I started learning more about progressive Christianity and reading books by other progressive authors like Marcus Borg and Karen Armstrong. When the New Atheists argue that all religion is delusional and dangerous and that moderates enable fundamentalists, I tend to find myself agreeing with the progressive Christian authors more. Even though I had already started calling myself an atheist, I found that the progressive Christians' arguments in defense of religion as a concept made more sense to me than the New Atheists' arguments against it even if I no longer actually believed in religion. I also think most progressive Christian authors are more historically accurate about the history of Christianity and biblical scholarship than the New Atheists are. I can also find inspiration in Spong's concept of God as the Ground of All Being but sometimes it depends on the day of the week it seems like. I then started thinking that even if there is no God, it wouldn't hurt to pray to God, but I feel hypocritical because logically it makes no sense to me, yet emotionally it makes sense.

 

Our member Minsocal often points out how inextricably tied logic and emotions are to one another. I would say that if prayer works for you as a practice, if it emotionally makes sense, then it also has logical justification. Even if you cannot provide a clear-cut rational for it.

 

But really I think it is important to heed logic, but not let it dominate. What is the rationale for waking up in the morning? For living? For being? Does being make logical sense? The Vulcans on Star Trek always crack me up because if people's lives were truly dedicated to nothing but logic, they'd never get out of bed in the morning.

 

Ultimately I don't think there is any 'rationale' behind the universe or existence. That is not to say that there is no logic, but that any attempt to get 'behind' the universe in the first place is ultimately an ontological mistake. It is the same problem that caused Steven Hawking to ask, what is it that breathed fire into the equations [laws of the universe]?

 

As a Chinese verse says, If you want to know where the flowers come from, not even the god of spring knows.

 

As I said, philosophically I do not approach God as an objectified deity. Therefore, as Spong says, I might look to God as the 'ground of being', 'the One', or something to that effect. But really that is just an abstraction, even if it points to truth. Where is the concrete reality behind the abstraction? Perhaps prayer, contemplative prayer, places this abstract truth squarely in the daily practice of life.

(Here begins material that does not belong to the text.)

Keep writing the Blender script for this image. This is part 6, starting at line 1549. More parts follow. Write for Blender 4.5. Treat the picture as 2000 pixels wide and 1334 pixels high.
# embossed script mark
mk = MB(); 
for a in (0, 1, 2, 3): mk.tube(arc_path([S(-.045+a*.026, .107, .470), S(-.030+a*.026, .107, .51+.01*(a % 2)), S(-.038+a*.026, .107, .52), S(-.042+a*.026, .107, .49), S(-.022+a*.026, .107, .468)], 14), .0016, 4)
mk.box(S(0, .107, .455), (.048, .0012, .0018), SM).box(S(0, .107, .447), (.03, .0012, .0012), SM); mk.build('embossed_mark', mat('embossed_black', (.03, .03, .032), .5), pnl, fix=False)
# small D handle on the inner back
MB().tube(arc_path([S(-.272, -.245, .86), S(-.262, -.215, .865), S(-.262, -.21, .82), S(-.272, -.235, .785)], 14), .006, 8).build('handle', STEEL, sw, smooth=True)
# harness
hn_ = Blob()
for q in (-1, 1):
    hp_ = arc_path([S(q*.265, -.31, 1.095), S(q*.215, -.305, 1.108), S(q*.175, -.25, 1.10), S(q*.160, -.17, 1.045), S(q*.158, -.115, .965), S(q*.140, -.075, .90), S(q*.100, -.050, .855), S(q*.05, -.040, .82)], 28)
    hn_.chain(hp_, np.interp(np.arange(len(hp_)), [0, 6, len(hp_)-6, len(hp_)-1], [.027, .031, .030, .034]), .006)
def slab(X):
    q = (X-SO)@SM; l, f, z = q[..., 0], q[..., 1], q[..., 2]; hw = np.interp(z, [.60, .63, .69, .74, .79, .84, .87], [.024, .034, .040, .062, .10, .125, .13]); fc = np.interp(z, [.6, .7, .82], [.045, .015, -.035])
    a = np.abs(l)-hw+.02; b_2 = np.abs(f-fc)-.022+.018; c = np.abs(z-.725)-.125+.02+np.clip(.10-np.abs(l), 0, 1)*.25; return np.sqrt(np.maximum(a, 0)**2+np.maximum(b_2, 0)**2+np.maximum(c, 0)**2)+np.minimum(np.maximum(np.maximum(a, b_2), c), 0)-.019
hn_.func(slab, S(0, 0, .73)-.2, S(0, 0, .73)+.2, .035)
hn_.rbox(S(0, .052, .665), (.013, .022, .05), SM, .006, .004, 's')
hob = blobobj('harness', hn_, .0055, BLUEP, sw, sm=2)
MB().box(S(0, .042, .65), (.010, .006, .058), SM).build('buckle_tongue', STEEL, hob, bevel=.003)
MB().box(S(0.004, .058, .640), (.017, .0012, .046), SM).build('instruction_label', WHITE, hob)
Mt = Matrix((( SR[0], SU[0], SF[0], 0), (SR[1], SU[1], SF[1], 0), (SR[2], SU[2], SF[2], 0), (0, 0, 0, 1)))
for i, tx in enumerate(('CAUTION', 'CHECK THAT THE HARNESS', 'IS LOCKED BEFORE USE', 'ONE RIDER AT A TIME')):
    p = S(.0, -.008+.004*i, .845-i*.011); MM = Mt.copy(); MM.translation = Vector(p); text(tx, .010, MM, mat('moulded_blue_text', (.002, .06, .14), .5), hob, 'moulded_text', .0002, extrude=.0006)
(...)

I see prayer as connection, union - touching the 'ground' of our being.

 

Alan Watts said, "Of course, you might say that nature or the whole universe [he refers here to metaphysical notions about the 'whole universe'] is nothing but a big abstraction...I think that our difficulty is...Our comments on life are insufficiently balanced by the clear sensation that what we are talking about is ourselves, and ourselves in a sense far more basic and real than" philosophical abstractions (Cloud-Hidden, Whereabouts Unknown 9,10).

 

Yet still I often do pray to God as though 'he' were a being out there. Some times part of me believes it. And that is fine, I let that part of me believe it. I have faith that if I let that part of me flow naturally, nothing will come crashing down. I'm not going to become a fundamentalist again. The part of me that believes and prays is expressing a truth on a different level, a truth about myself, an expression of myself. For me to ignore that and pretend it's not there would be itself a lie. Just pay attention, be mindful, pray.